3- Soit redescendre par la vallée blanche et la mer de glace ; long, long, long…et crevassé !
Remarques
Magnifique goulotte, la plus directe, un véritable trait de glace, évident, jusqu’au sommet de l’aiguille du Midi. Conditions facilement repérables en arrivant sur Chamonix, à hauteur du village des Pélerins.
C’est une goulotte classique, ouverte en 1964 par des grimpeurs en avance sur leur temps ! Elle est le plus souvent parcourue en automne ou au printemps.
Bien que pas tout à fait Nord cette goulotte ne voit pas le soleil car elle est très encaissé. Seule la pente sommitale est en réalité plein Nord.
La face Nord de l’Aiguille du Midi est haute (1 000m) et la remontée du couloir permet d’arriver au pied des longueurs dures déjà » échauffé ». La difficulté des longueurs est encore une fois directement liée aux conditions, bien repérer aux jumelles. Mixtes, les longueurs deviennent très sérieuses.
L’ambiance de cette goulotte est exceptionnelle, elle pénètre littéralement dans la face, encaissée entre deux larges éperons rocheux. Protégeable régulièrement sur le rocher.
Retrouvez le topo complet de cette voie auprès de notre partenaire Camp to Camp !
Ben c’est pas dur: l’est au bout de la corde, le Rémi… J’ai droit à mon image?!
En tous cas, jolie réalisation! Bon, c’est vrai que, vu d’ici (Oisans), l’accès en bennes et le stop-ski, ça fait un peu « petit joueur », mais vous vous êtes rattrapés en passant la nuit là-haut…
Dormir à 2 dans les toilettes de l’aiguille du midi, ça c’est l’esprit montagne ;)
Bien joué, très belle ligne en tous cas !
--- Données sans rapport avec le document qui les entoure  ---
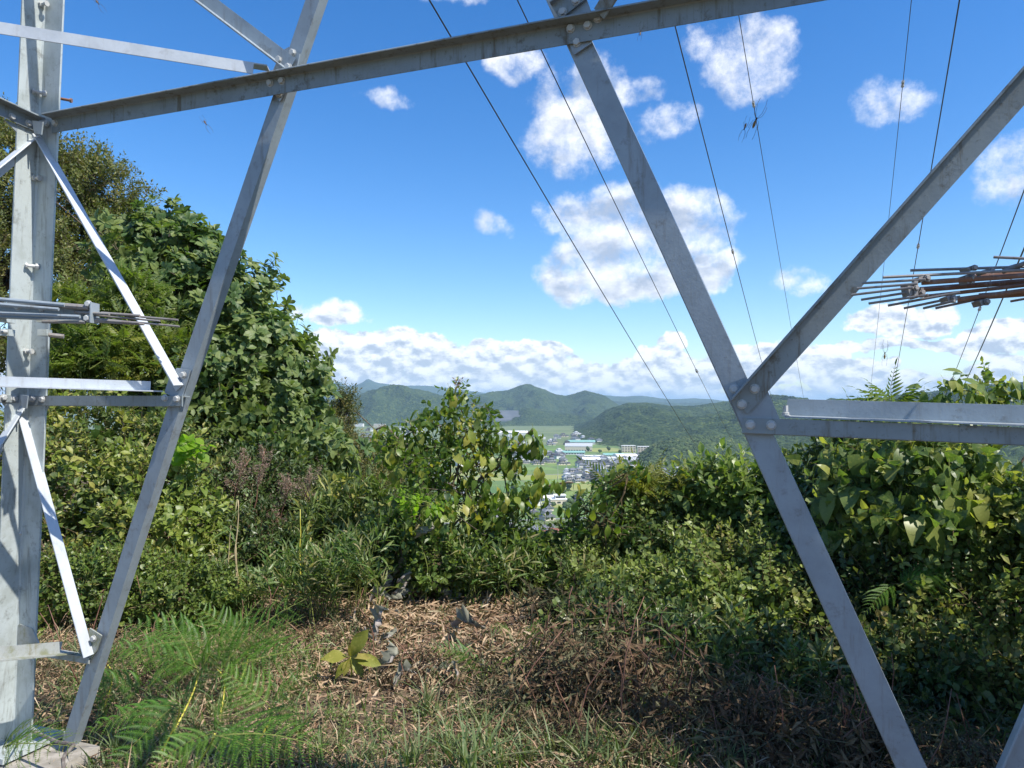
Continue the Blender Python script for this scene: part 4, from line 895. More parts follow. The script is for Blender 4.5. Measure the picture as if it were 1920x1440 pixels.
def E(px, py, Y, rx, ry, rd): c = at(px, py, Y); return (c, np.array([rx * Y / FPX, rd, ry * Y / FPX]))
def crown_pts(ells, n, shell=.55, wob=.18, front=0.0):
    w = np.array([(e[1][0] * e[1][1] * e[1][2]) ** .6 for e in ells]); w /= w.sum(); k = rng.choice(len(ells), n, p=w)
    C = np.array([e[0] for e in ells])[k]; R = np.array([e[1] for e in ells])[k]; d = unit(rng.normal(0, 1, (n, 3)))
    if front: d[:, 1] = np.where(rng.random(n) < front, -np.abs(d[:, 1]), d[:, 1])
    r = shell + (1 - shell) * rng.random(n) ** .6
    wb = 1 + wob * (np.sin(d[:, 0] * 5 + k * 2.1) * np.cos(d[:, 2] * 6 + k) + .6 * np.sin(d[:, 1] * 9 + d[:, 0] * 7 + k * 3))
    P = C + d * R * (r * wb)[:, None]; keep = np.ones(n, bool)
    for j, e in enumerate(ells):
        q = (((P - e[0]) / e[1]) ** 2).sum(1) ** .5; keep &= ~((q < shell * .85) & (k != j))
    P, d, R = P[keep], d[keep], R[keep]; return P, unit(d / R)
def ground_of(ells, x=None, y=None):
    c = np.mean([e[0] for e in ells], 0); x = c[0] if x is None else x; y = c[1] if y is None else y; return np.array([x, y, float(hz(x, y))])
def limb(name, a, b, r0, r1, m, parent, base, bow=.12, seg=6, n=7):
    a, b = np.asarray(a, float), np.asarray(b, float); L = np.linalg.norm(b - a); s_ = rng.normal(0, bow * L * .5, 3); t = np.linspace(0, 1, n)[:, None]
    P = a + (b - a) * t + s_ * np.sin(t * pi) + rng.normal(0, L * .012, (n, 3)) * np.sin(t * pi) + np.array([0, 0, 1]) * L * .08 * np.sin(t * pi)
    A = Acc(); tube(A, P, np.linspace(r0, r1, n), seg); A.obj(name, m, parent, base, True); return P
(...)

En plus l’avantage, c’est d’avoir des spectateurs …
Salut mich
C’est plus confort que ça en à l’aire! En fait je suis sur que tous ces articles te donne envie de laisser tomber le ski et de te mettre sans plus attendre a l’alpi !
Raph
Bonjour et bravo de la part de l’auteur de la premiere. Maintenant que je ne grimpe que devant mon ecran, je suis tombe par hasard sur ce nom de Eugster. D’ou provient-il ? J’ai bien trouve un Dr Eugster sur le net mais je doute qu’il se soit fait la goulette. Et pour info, lors de la premiere, on avait fait le piton rocheux du haut avec sortie entre les deux bennes, Plus directe, yapa ! et encore merci aux gars du tele qui suivaient nos ebats, nous ont attendu et ont retarde la derniere benne pour nous. Cdlt
Un grand merci pour votre message Monsieur Hugonnot.
C’est un honneur d’avoir un commentaire sur notre blog de l’auteur même de cette première :-)
Chapeau bas pour cette très belle première ascension en 1964 ! Très beau couloir !
Effectivement, nous n’avons pas trouvé non plus pourquoi ce couloir se nommait ainsi.
Cordialement,
Cédric
Bonjour Cedric, j’ai trouvé l’origine d’Eugster ». En 1912 une dame Renée Eugster fait une tentative d’ascension de la face N de l’aig. du midi. On en trouve la trace dans le guide Vallot, mais la cordée n’arrive pas en haut et redescend. De retour dans la vallée, la Dame semble t-il en mal de publicité fait une description assez fantaisiste de l’itinéraire, publié dans « La Montagne » n° 11 de nov. 1912, avec un tracé ne correspondant pas à la description de ses guides dans le Vallot. Dame Eugster n’a probablement jamais traîné ses bottines dans ce couloir, et l’équipement de 1912 ne le permettait pas, surtout à la descente. D’ailleurs on fait la « Eugster » en skis, et c’est sur les pentes à l’est du couloir. Mais laissons à Renée Eugster le bénéfice du doute, et sa gloire passée, ce qui ne change rien à l’itinéraire, même s’il ne s’appelle pas voie Hugonnot-Marjou comme il devrait.
Bonjour Cédric, je sais pourquoi apparaît « Eugster ». C’est le nom d’une dame qui a fait une tentative d’ascension de la face nord en 1912 et dont on trouve trace dans le guide Vallot. La cordée du redescendre faute d’être arrivée au sommet mais la dame, peut être en mal de pub, fit une description fantaisiste de son aventure avec un croquis approximatif publié dans La Montagne N° 11 de Nov. 1912. Miss Eugster n’a probablement pas traîné ses bottines dans ce couloir, sans doute impossible à gravir avec l’équipement existant et elle a probablement gravi les pentes à l’est, qui se descendent à ski (on parle de la Eugster 1 ou de la 2 ??) Bon laissons à cette dame le bénéfice du doute, ce qui ne change rien à ce bel itinéraire direct , qui se terminait sur le rognon rocheux et aboutissait entre les deux bennes, même s’il devrait plutôt s’appeler « Voie Hugonnot-Marjou ».